WHAT YOU ARE ASKED TO DO: Leave the pictures out, and retype all of the material exactly as written.

PROVIDED MATERIAL:
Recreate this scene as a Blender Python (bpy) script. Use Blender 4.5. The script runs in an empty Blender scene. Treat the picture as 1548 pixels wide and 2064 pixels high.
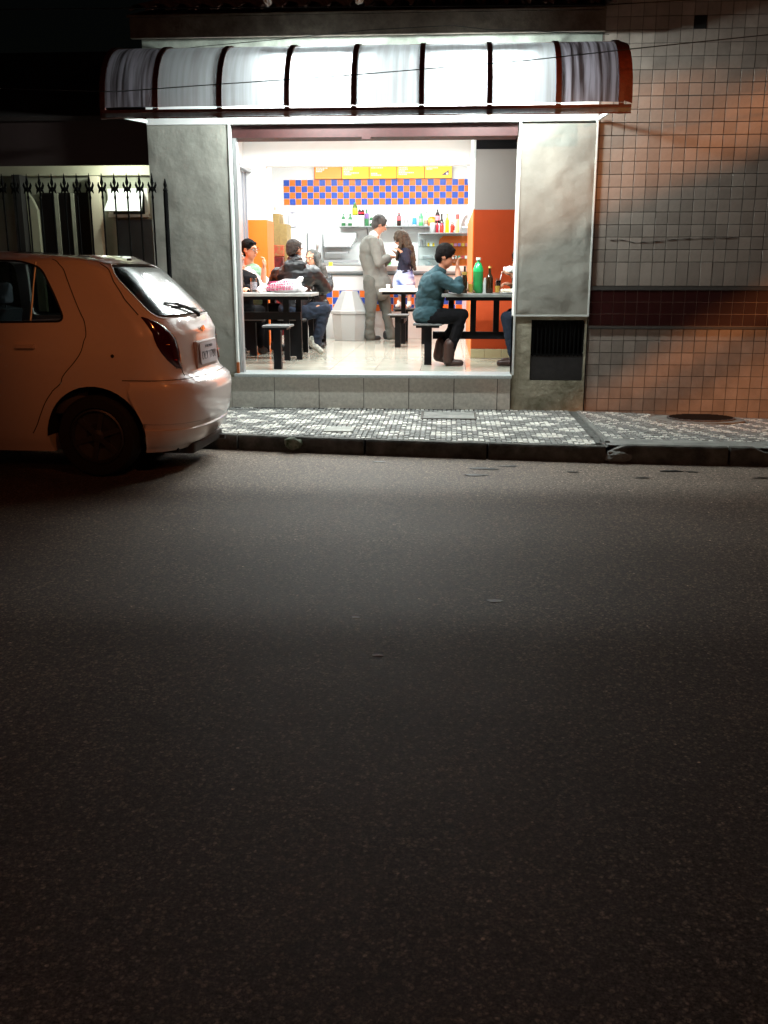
import bpy, bmesh, math, random
from mathutils import Vector, Matrix, noise
PI = math.pi
R = math.radians
rnd = random.Random(7)
sc = bpy.context.scene
col = sc.collection

# ------------------------------------------------------------ camera
cam = bpy.data.cameras.new('camera'); camo = bpy.data.objects.new('camera', cam); col.objects.link(camo)
cam.sensor_fit = 'HORIZONTAL'; cam.sensor_width = 36; cam.lens = 36*1900/1548
cam.clip_start = .05; cam.clip_end = 400
camo.location = (0, 0, 1.364)
camo.rotation_euler = (R(90-14.18), 0, R(3.82))
sc.camera = camo

# ------------------------------------------------------------ night sky, moon-faint sun, exposure
w = bpy.data.worlds.new('World'); sc.world = w; w.use_nodes = True
nt = w.node_tree
bg = nt.nodes['Background']
sky = nt.nodes.new('ShaderNodeTexSky'); sky.sky_type = 'NISHITA'; sky.sun_disc = False
sky.sun_elevation = R(3); sky.sun_rotation = R(200)
nt.links.new(sky.outputs[0], bg.inputs[0]); bg.inputs[1].default_value = .0007
sun = bpy.data.lights.new('moon_sun', 'SUN'); sun.energy = .004; sun.angle = R(.5); sun.color = (1, .93, .85)
so = bpy.data.objects.new('moon_sun', sun); col.objects.link(so); so.rotation_euler = (R(40), 0, R(20))
sc.view_settings.view_transform = 'Standard'; sc.view_settings.look = 'None'
sc.view_settings.exposure = 0; sc.view_settings.gamma = 1
sc.view_settings.use_curve_mapping = False
sc.cycles.use_denoising = True
sc.cycles.max_bounces = 8; sc.cycles.diffuse_bounces = 4; sc.cycles.glossy_bounces = 3
sc.cycles.transmission_bounces = 6; sc.cycles.transparent_max_bounces = 10
sc.cycles.sample_clamp_indirect = 6; sc.cycles.caustics_reflective = False; sc.cycles.caustics_refractive = False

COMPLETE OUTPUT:
Recreate this scene as a Blender Python (bpy) script. Use Blender 4.5. The script runs in an empty Blender scene. Treat the picture as 1548 pixels wide and 2064 pixels high.
import bpy, bmesh, math, random
from mathutils import Vector, Matrix, noise
PI = math.pi
R = math.radians
rnd = random.Random(7)
sc = bpy.context.scene
col = sc.collection

# ------------------------------------------------------------ camera
cam = bpy.data.cameras.new('camera'); camo = bpy.data.objects.new('camera', cam); col.objects.link(camo)
cam.sensor_fit = 'HORIZONTAL'; cam.sensor_width = 36; cam.lens = 36*1900/1548
cam.clip_start = .05; cam.clip_end = 400
camo.location = (0, 0, 1.364)
camo.rotation_euler = (R(90-14.18), 0, R(3.82))
sc.camera = camo

# ------------------------------------------------------------ night sky, moon-faint sun, exposure
w = bpy.data.worlds.new('World'); sc.world = w; w.use_nodes = True
nt = w.node_tree
bg = nt.nodes['Background']
sky = nt.nodes.new('ShaderNodeTexSky'); sky.sky_type = 'NISHITA'; sky.sun_disc = False
sky.sun_elevation = R(3); sky.sun_rotation = R(200)
nt.links.new(sky.outputs[0], bg.inputs[0]); bg.inputs[1].default_value = .0007
sun = bpy.data.lights.new('moon_sun', 'SUN'); sun.energy = .004; sun.angle = R(.5); sun.color = (1, .93, .85)
so = bpy.data.objects.new('moon_sun', sun); col.objects.link(so); so.rotation_euler = (R(40), 0, R(20))
sc.view_settings.view_transform = 'Standard'; sc.view_settings.look = 'None'
sc.view_settings.exposure = 0; sc.view_settings.gamma = 1
sc.view_settings.use_curve_mapping = False
sc.cycles.use_denoising = True
sc.cycles.max_bounces = 8; sc.cycles.diffuse_bounces = 4; sc.cycles.glossy_bounces = 3
sc.cycles.transmission_bounces = 6; sc.cycles.transparent_max_bounces = 10
sc.cycles.sample_clamp_indirect = 6; sc.cycles.caustics_reflective = False; sc.cycles.caustics_refractive = False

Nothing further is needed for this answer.